Unless undertaken by very, very good actors under a strong director, Harold Pinter’s plays have the tendency to fall flat. Instead of his trademark pauses feeling pregnant, they can, instead, merely slow the action, which is minimal to begin with. The last major Bay Area Pinter revival was “The Caretaker” at the Curran Theatre, starring the impeccable Jonathan Pryce, but even this great performance wasn’t enough to leave you scratching your head with intrigue rather than confusion as you left the theater.
Director Sean Mathias’s star-studded “No Man’s Land,” which played at the Berkeley Rep in August and has since transferred to Broadway, is as close to perfection as any Pinter play can be. And it certainly helped that the cast had no weak link: British stage veterans Ian McKellen and Patrick Stewart are phenomenal, and Billy Crudup and Shuler Hensley prove solid in their supporting roles.
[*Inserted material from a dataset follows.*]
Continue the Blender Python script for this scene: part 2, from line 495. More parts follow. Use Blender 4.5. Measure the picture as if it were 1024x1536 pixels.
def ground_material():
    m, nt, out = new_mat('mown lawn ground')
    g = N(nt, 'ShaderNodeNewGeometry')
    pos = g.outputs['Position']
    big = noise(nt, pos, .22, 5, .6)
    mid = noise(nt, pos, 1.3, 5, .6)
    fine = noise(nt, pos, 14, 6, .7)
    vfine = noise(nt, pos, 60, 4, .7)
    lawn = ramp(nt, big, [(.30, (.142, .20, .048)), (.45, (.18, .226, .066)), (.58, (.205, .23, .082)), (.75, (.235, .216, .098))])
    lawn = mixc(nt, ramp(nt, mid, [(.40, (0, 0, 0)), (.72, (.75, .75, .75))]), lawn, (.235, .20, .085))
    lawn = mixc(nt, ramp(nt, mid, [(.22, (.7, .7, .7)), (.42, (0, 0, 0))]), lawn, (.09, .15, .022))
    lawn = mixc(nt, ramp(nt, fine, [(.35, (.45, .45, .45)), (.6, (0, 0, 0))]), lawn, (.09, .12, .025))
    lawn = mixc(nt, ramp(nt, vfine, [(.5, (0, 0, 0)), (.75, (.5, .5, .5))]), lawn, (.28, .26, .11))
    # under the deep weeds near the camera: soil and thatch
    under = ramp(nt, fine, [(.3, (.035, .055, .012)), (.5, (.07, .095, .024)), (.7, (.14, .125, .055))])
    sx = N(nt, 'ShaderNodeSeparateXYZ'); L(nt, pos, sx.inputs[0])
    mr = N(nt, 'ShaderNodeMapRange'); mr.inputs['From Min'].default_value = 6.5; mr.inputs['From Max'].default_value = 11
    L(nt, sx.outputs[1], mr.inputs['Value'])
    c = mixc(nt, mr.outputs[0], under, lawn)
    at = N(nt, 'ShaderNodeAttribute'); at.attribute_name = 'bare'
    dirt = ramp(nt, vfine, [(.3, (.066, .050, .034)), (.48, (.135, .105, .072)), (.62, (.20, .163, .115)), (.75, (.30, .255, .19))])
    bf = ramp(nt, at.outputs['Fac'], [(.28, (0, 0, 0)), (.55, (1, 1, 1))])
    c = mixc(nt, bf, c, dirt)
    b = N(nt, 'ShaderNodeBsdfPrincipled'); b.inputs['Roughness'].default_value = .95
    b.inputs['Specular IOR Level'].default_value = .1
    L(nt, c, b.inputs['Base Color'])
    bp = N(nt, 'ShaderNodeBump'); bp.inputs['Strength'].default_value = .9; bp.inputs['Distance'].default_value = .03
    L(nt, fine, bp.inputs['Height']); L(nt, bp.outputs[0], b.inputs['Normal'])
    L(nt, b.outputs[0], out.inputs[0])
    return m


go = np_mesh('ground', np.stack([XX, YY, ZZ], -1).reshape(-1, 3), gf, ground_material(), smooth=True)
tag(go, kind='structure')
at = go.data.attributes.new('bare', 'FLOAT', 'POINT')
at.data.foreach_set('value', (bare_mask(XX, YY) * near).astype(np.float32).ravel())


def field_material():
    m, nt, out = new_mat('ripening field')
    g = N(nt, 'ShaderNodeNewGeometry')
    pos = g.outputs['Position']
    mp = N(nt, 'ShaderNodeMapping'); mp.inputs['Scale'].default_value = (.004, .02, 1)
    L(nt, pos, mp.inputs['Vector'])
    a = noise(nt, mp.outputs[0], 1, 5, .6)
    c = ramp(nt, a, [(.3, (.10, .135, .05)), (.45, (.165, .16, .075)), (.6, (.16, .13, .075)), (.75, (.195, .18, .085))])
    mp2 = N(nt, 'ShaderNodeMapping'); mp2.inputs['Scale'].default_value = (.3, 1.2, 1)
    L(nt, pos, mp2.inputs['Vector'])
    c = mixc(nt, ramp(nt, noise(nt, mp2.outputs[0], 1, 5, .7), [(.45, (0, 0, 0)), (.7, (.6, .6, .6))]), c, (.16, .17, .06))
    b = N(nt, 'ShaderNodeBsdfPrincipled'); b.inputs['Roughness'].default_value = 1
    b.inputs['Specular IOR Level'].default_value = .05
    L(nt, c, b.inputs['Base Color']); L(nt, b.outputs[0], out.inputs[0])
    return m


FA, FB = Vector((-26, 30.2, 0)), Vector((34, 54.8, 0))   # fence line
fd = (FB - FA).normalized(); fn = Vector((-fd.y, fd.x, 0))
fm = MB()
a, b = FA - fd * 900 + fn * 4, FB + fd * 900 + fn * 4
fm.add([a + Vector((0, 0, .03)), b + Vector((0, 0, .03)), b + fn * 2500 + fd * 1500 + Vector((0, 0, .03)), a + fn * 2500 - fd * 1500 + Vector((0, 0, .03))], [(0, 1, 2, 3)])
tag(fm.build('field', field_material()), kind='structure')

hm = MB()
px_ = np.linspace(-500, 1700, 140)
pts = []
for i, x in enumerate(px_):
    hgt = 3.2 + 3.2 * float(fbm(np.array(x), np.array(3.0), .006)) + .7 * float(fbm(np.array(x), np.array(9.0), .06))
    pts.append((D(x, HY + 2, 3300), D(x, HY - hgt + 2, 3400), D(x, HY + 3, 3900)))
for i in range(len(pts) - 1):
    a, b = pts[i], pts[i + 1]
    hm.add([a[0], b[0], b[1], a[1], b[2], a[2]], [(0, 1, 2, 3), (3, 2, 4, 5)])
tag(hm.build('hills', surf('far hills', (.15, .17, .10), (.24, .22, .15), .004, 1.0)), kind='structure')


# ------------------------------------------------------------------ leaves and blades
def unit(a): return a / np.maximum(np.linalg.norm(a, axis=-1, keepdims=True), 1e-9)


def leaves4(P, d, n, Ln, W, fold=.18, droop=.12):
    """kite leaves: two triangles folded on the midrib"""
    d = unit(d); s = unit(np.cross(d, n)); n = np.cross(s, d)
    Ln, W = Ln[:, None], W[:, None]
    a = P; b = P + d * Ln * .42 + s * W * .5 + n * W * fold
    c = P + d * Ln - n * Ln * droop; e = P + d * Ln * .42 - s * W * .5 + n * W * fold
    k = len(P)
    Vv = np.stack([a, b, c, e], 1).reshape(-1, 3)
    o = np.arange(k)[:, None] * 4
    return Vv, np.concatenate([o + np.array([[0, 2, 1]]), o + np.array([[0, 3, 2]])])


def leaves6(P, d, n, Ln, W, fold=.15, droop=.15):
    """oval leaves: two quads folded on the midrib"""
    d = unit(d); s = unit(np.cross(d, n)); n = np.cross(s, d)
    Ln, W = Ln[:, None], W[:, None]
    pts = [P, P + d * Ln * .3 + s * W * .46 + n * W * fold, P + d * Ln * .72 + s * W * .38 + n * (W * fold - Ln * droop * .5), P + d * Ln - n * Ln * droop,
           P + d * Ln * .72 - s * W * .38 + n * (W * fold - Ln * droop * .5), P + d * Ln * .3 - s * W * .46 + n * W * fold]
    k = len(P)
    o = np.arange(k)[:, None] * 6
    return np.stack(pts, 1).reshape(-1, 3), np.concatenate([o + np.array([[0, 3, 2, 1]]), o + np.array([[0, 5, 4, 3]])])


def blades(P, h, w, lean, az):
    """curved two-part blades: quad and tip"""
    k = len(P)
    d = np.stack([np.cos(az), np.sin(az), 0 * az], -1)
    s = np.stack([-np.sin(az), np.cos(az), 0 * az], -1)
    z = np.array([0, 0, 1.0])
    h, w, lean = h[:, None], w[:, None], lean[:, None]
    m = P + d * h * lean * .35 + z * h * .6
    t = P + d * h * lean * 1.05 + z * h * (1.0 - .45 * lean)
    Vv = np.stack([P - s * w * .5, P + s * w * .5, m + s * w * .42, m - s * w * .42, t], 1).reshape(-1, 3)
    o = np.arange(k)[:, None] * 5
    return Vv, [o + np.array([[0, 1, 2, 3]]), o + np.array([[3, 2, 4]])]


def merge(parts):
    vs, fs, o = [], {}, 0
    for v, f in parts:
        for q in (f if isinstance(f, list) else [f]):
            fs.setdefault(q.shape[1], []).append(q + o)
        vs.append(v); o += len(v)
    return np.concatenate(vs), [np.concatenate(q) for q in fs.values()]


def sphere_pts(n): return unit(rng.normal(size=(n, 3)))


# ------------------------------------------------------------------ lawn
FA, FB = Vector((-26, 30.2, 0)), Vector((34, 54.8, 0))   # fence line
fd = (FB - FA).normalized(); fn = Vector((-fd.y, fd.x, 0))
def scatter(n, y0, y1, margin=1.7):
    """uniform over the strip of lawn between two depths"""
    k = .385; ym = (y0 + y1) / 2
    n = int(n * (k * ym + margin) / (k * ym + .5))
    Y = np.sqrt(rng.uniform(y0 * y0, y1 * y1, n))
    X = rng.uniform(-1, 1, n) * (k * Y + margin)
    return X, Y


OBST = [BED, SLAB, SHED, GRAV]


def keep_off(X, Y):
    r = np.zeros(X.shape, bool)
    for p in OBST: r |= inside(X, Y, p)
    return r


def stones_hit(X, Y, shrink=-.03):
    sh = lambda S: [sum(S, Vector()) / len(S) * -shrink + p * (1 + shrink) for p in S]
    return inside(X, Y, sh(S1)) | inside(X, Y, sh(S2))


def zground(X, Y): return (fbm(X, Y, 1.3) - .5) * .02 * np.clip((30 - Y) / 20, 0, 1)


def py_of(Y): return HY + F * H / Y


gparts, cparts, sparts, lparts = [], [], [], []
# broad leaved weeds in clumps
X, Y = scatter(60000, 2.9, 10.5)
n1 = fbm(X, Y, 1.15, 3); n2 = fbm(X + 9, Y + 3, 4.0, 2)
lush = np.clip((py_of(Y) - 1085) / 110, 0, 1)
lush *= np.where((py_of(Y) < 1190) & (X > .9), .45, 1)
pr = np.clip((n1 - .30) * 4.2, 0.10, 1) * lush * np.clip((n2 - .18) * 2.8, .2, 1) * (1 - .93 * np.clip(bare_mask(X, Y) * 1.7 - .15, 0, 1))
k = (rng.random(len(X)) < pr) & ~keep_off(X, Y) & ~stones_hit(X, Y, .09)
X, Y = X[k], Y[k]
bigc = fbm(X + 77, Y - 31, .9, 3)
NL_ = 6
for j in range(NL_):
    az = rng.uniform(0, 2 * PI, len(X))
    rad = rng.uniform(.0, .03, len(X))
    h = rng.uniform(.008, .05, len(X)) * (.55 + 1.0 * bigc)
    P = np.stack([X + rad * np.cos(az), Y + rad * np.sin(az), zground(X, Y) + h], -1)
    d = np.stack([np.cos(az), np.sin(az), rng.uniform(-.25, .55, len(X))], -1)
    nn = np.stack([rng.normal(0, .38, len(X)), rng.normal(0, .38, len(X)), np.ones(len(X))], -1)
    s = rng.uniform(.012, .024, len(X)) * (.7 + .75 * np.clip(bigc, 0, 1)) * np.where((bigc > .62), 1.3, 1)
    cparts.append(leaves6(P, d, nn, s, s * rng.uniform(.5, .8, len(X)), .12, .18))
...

When the play opens, the garrulous Spooner (Ian McKellen) arrives at the home of the very laconic and wealthy Hirst (Patrick Stewart), whom he met earlier that evening at the pub. They plan to continue their drinking and discussion, but Hirst’s rotunda is not at all inviting: A single, lavish armchair and side table are in the center, a bar at the back and two single chairs on opposite ends of the room.
When Hirst takes his seat in the armchair, Spooner must prevent himself from seeming superfluous. McKellen here is positively brilliant: He moves around the stage with energy, prattling so as to pretend the situation is not awkward, and he never lets go of his hat and coat. Hirst is very still, until he crawls offstage in confusion, leaving Spooner alone and seemingly disinterested in leaving.
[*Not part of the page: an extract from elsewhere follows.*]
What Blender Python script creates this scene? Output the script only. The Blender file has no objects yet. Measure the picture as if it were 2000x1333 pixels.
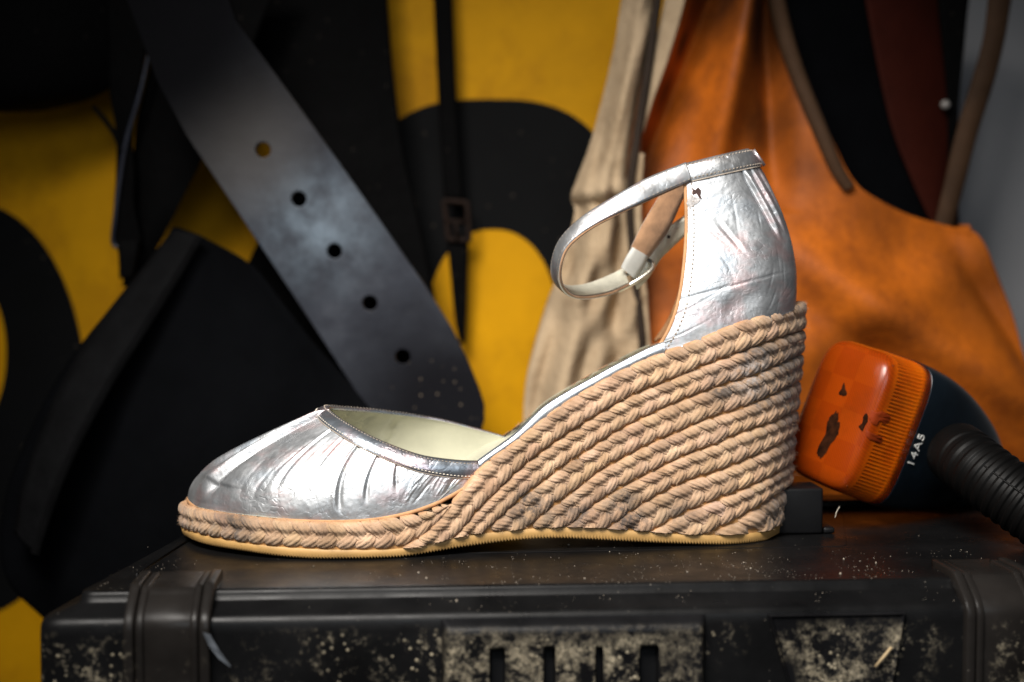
import bpy, bmesh, math, random
import numpy as np
from mathutils import Vector, Matrix, noise as mnoise

random.seed(7)
rng = np.random.default_rng(11)
sc = bpy.context.scene
COL = sc.collection

# ------------------------------------------------------------------ camera model (metres)
PIT = math.radians(3.4)
K = 0.0002 / 0.56
CY = -0.56
S_, C_ = math.sin(PIT), math.cos(PIT)


def ray(px, py):
    dx = (np.asarray(px, float) - 1000.0) * K
    dy = (666.5 - np.asarray(py, float)) * K
    return dx, C_ + dy * S_, dy * C_ - S_


_dx, _dyw, _dz = ray(650, 1097)
CZ = float(-_dz * (0 - CY) / _dyw)          # the shoe's ball touches z = 0


def W(px, py, Y):
    """point seen at pixel (px,py) of the 2000 px photo at world depth Y"""
    dx, dyw, dz = ray(px, py)
    t = (np.asarray(Y, float) - CY) / dyw
    return np.stack(np.broadcast_arrays(dx * t, np.asarray(Y, float), CZ + dz * t), -1)


def w1(px, py, Y):
    return Vector([float(v) for v in W(px, py, Y)])


# ------------------------------------------------------------------ helpers
def cr(pts, n=400, closed=False):
    """Catmull-Rom through pts (k,d), resampled uniformly in parameter"""
    p = np.asarray(pts, float)
    k = len(p)
    if closed:
        q = np.vstack([p[-1], p, p[0], p[1]])
        seg = k
    else:
        q = np.vstack([2 * p[0] - p[1], p, 2 * p[-1] - p[-2]])
        seg = k - 1
    t = np.linspace(0, seg, n, endpoint=not closed)
    i = np.minimum(t.astype(int), seg - 1)
    f = (t - i)[:, None]
    a, b, c, d = q[i], q[i + 1], q[i + 2], q[i + 3]
    return 0.5 * ((2 * b) + (-a + c) * f + (2 * a - 5 * b + 4 * c - d) * f ** 2 + (-a + 3 * b - 3 * c + d) * f ** 3)


def arclen(p):
    return np.concatenate([[0], np.cumsum(np.linalg.norm(np.diff(p, axis=0), axis=1))])


def resample(p, n):
    s = arclen(p)
    t = np.linspace(0, s[-1], n)
    return np.stack([np.interp(t, s, p[:, j]) for j in range(p.shape[1])], -1)


def link(name, me, mat=None, parent=None, smooth=True):
    o = bpy.data.objects.new(name, me)
    COL.objects.link(o)
    if mat is not None:
        for m in (mat if isinstance(mat, (list, tuple)) else [mat]):
            me.materials.append(m)
    if parent is not None:
        o.parent = parent
    if smooth and len(me.polygons):
        me.polygons.foreach_set('use_smooth', [True] * len(me.polygons))
    return o


def mesh(name, v, f, mat=None, parent=None, smooth=True, uv=None):
    me = bpy.data.meshes.new(name)
    if isinstance(v, np.ndarray):
        v = v.reshape(-1, 3)
    v = np.asarray(v, np.float32).reshape(-1, 3)
    if isinstance(f, np.ndarray):
        nf, k = f.shape
        me.vertices.add(len(v)); me.vertices.foreach_set('co', v.ravel())
        me.loops.add(nf * k); me.loops.foreach_set('vertex_index', f.ravel().astype(np.int32))
        me.polygons.add(nf)
        me.polygons.foreach_set('loop_start', np.arange(nf, dtype=np.int32) * k)
        me.polygons.foreach_set('loop_total', np.full(nf, k, np.int32))
        me.update(calc_edges=True)
    else:
        me.from_pydata([tuple(map(float, x)) for x in v], [], [tuple(map(int, q)) for q in f])
    if uv is not None:
        l = me.uv_layers.new(name='UVMap')
        vi = np.empty(len(me.loops), np.int32); me.loops.foreach_get('vertex_index', vi)
        l.data.foreach_set('uv', np.asarray(uv, np.float32).reshape(-1, 2)[vi].ravel())
    me.validate()
    return link(name, me, mat, parent, smooth)


def gridfaces(nu, nv, closed_u=False, off=0):
    """vertex index = iu*nv+iv"""
    iu = np.arange(nu if closed_u else nu - 1)
    iv = np.arange(nv - 1)
    a, b = np.meshgrid(iu, iv, indexing='ij')
    a2 = (a + 1) % nu
    return (np.stack([a * nv + b, a2 * nv + b, a2 * nv + b + 1, a * nv + b + 1], -1).reshape(-1, 4) + off)


def solid(o, t, offset=-1.0, rim=None, mat_off=0):
    m = o.modifiers.new('thickness', 'SOLIDIFY')
    m.thickness = t; m.offset = offset; m.use_even_offset = False
    m.material_offset = mat_off
    m.material_offset_rim = mat_off if rim is None else rim
    return o


def thing(name, label, cat, loc=(0, 0, 0), group=None):
    o = bpy.data.objects.new(name, None)
    COL.objects.link(o)
    o.empty_display_size = 0.01
    o['label'] = label; o['category'] = cat
    if group: o['group'] = group
    o.location = loc
    return o


def tag(o, label, cat, group=None):
    o['label'] = label; o['category'] = cat
    if group: o['group'] = group
    return o


def ribbon(name, A, B, mat, parent, nv=5, thick=0.001, n=160, crown=0.0):
    """band lofted between two edge curves given as world points"""
    a = resample(cr(A, 600), n); b = resample(cr(B, 600), n)
    v = np.linspace(0, 1, nv)[None, :, None]
    g = a[:, None] * (1 - v) + b[:, None] * v
    if crown:
        tan = np.gradient((a + b) / 2, axis=0); wd = b - a
        nn = np.cross(tan, wd); nn /= np.linalg.norm(nn, axis=1, keepdims=True) + 1e-12
        g = g + nn[:, None] * (crown * 4 * v * (1 - v))
    u = np.linspace(0, 1, n)
    uv = np.stack(np.broadcast_arrays(u[:, None], v[0, :, 0][None]), -1)
    o = mesh(name, g, gridfaces(n, nv), mat, parent, uv=uv)
    if thick: solid(o, thick, 0.0)
    return o


def tube_data(path, rad, ns=12, cap=True):
    p = np.asarray(path, float); n = len(p)
    r = np.broadcast_to(np.asarray(rad, float), (n,))
    t = np.gradient(p, axis=0); t /= np.linalg.norm(t, axis=1, keepdims=True)
    ref = np.array([0.13, 0.97, 0.21])
    x = np.cross(t, ref); x /= np.linalg.norm(x, axis=1, keepdims=True)
    y = np.cross(t, x)
    th = np.linspace(0, 2 * np.pi, ns, endpoint=False)
    v = p[:, None] + r[:, None, None] * (np.cos(th)[None, :, None] * x[:, None] + np.sin(th)[None, :, None] * y[:, None])
    fs = []
    for i in range(n - 1):
        for j in range(ns):
            k = (j + 1) % ns
            fs.append((i * ns + j, i * ns + k, (i + 1) * ns + k, (i + 1) * ns + j))
    if cap:
        fs.append(tuple(range(ns))[::-1]); fs.append(tuple((n - 1) * ns + j for j in range(ns)))
    return v.reshape(-1, 3), fs


def tube(name, path, rad, mat, parent=None, ns=12):
    v, f = tube_data(path, rad, ns)
    return mesh(name, v, f, mat, parent)


class MB:
    def __init__(s): s.v = []; s.f = []
    def add(s, v, f):
        o = len(s.v); s.v += [tuple(map(float, x)) for x in v]; s.f += [tuple(int(i) + o for i in q) for q in f]
    def build(s, name, mat, parent=None, smooth=True): return mesh(name, s.v, s.f, mat, parent, smooth)


def stitches(name, line, nrm, mat, parent, pitch=0.0011, ln=0.00062, wd=0.0002, lift=0.00025):
    """a row of short threads lying along a world polyline"""
    p = np.asarray(line, float); s = arclen(p)
    m = MB()
    k = int(s[-1] / pitch)
    for i in range(k):
        c0 = (i + 0.25) * pitch; c1 = c0 + ln
        a = np.array([np.interp(c0, s, p[:, j]) for j in range(3)])
        b = np.array([np.interp(c1, s, p[:, j]) for j in range(3)])
        nn = np.array([np.interp(c0, s, nrm[:, j]) for j in range(3)]); nn /= np.linalg.norm(nn) + 1e-12
        t = (b - a); t /= np.linalg.norm(t) + 1e-12
        x = np.cross(t, nn)
        mid = (a + b) / 2 + nn * lift
        vs = [a + x * wd, a - x * wd, b - x * wd, b + x * wd, mid + x * wd * .8 + nn * wd * .5, mid - x * wd * .8 + nn * wd * .5]
        m.add(vs, [(0, 1, 5, 4), (4, 5, 2, 3), (0, 4, 3), (1, 2, 5)])
    return m.build(name, mat, parent, False)


# ------------------------------------------------------------------ materials
def newmat(name):
    m = bpy.data.materials.new(name); m.use_nodes = True
    nt = m.node_tree; b = nt.nodes['Principled BSDF']
    return m, nt, b


def nd(nt, t, **kw):
    n = nt.nodes.new(t)
    for k, v in kw.items():
        if k.startswith('i_'):
            n.inputs[k[2:].replace('_', ' ')].default_value = v
        else:
            setattr(n, k, v)
    return n


def coords(nt, which='Object'):
    return nd(nt, 'ShaderNodeTexCoord').outputs[which]


def mapping(nt, vec, scale=(1, 1, 1), loc=(0, 0, 0), rot=(0, 0, 0)):
    m = nd(nt, 'ShaderNodeMapping')
    m.inputs['Scale'].default_value = scale; m.inputs['Location'].default_value = loc; m.inputs['Rotation'].default_value = rot
    nt.links.new(vec, m.inputs['Vector'])
    return m.outputs[0]


def noise(nt, vec, scale, detail=4, rough=0.55, dist=0.0, out='Fac'):
    n = nd(nt, 'ShaderNodeTexNoise')
    n.inputs['Scale'].default_value = scale; n.inputs['Detail'].default_value = detail
    n.inputs['Roughness'].default_value = rough; n.inputs['Distortion'].default_value = dist
    nt.links.new(vec, n.inputs['Vector'])
    return n.outputs[out]


def ramp(nt, fac, stops, interp='LINEAR'):
    r = nd(nt, 'ShaderNodeValToRGB'); r.color_ramp.interpolation = interp
    el = r.color_ramp.elements
    while len(el) < len(stops): el.new(0.5)
    for e, (p, c) in zip(el, stops):
        e.position = p
        e.color = (c, c, c, 1) if isinstance(c, (int, float)) else (*c[:3], 1)
    nt.links.new(fac, r.inputs[0])
    return r.outputs[0]


def mix(nt, fac, a, b, mode='MIX'):
    m = nd(nt, 'ShaderNodeMix', data_type='RGBA', blend_type=mode)
    if isinstance(fac, (int, float)): m.inputs[0].default_value = fac
    else: nt.links.new(fac, m.inputs[0])
    for s, v in ((6, a), (7, b)):
        if isinstance(v, (tuple, list)): m.inputs[s].default_value = (*v[:3], 1)
        elif isinstance(v, (int, float)): m.inputs[s].default_value = (v, v, v, 1)
        else: nt.links.new(v, m.inputs[s])
    return m.outputs[2]


def math_(nt, op, a, b=None, clamp=False):
    m = nd(nt, 'ShaderNodeMath', operation=op, use_clamp=clamp)
    for i, v in enumerate((a, b)):
        if v is None: continue
        if isinstance(v, (int, float)): m.inputs[i].default_value = v
        else: nt.links.new(v, m.inputs[i])
    return m.outputs[0]


def bump(nt, h, strength, dist, b, prev=None):
    n = nd(nt, 'ShaderNodeBump'); n.inputs['Strength'].default_value = strength; n.inputs['Distance'].default_value = dist
    nt.links.new(h, n.inputs['Height'])
    if prev is not None: nt.links.new(prev, n.inputs['Normal'])
    if b is not None: nt.links.new(n.outputs[0], b.inputs['Normal'])
    return n.outputs[0]


def setp(nt, b, **kw):
    names = dict(color='Base Color', rough='Roughness', metal='Metallic', spec='Specular IOR Level', coat='Coat Weight',
                 coatr='Coat Roughness', trans='Transmission Weight', ior='IOR', sheen='Sheen Weight', alpha='Alpha', sss='Subsurface Weight')
    for k, v in kw.items():
        s = b.inputs[names[k]]
        if isinstance(v, (int, float)): s.default_value = v
        elif isinstance(v, tuple): s.default_value = (*v[:3], 1)
        else: nt.links.new(v, s)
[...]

Then the tables begin to turn. Hirst’s servants arrive, claiming to be his kin, and try to scare off Spooner, who will not be deterred, until he finds himself locked in the rotunda overnight. In the morning, Hirst seems completely changed: Gregarious and open, he thinks he knows Spooner from his time at Cambridge, and they begin to trade verbal blows. Do the men really know each other? Is Hirst delusional? And if he is, why does Spooner indulge him, never leaving despite constantly claiming he has places to be?
Although the play offers no definitive answers, it’s not frustrating, because it matters less than the back and forth between the characters and why Spooner is so intent on keeping the ball in the air. That the play keeps us interested in asking the question is, no doubt, thanks to the interplay between McKellan and Stewart, whose virtuoso performances are enough to please even Pinter’s greatest detractors.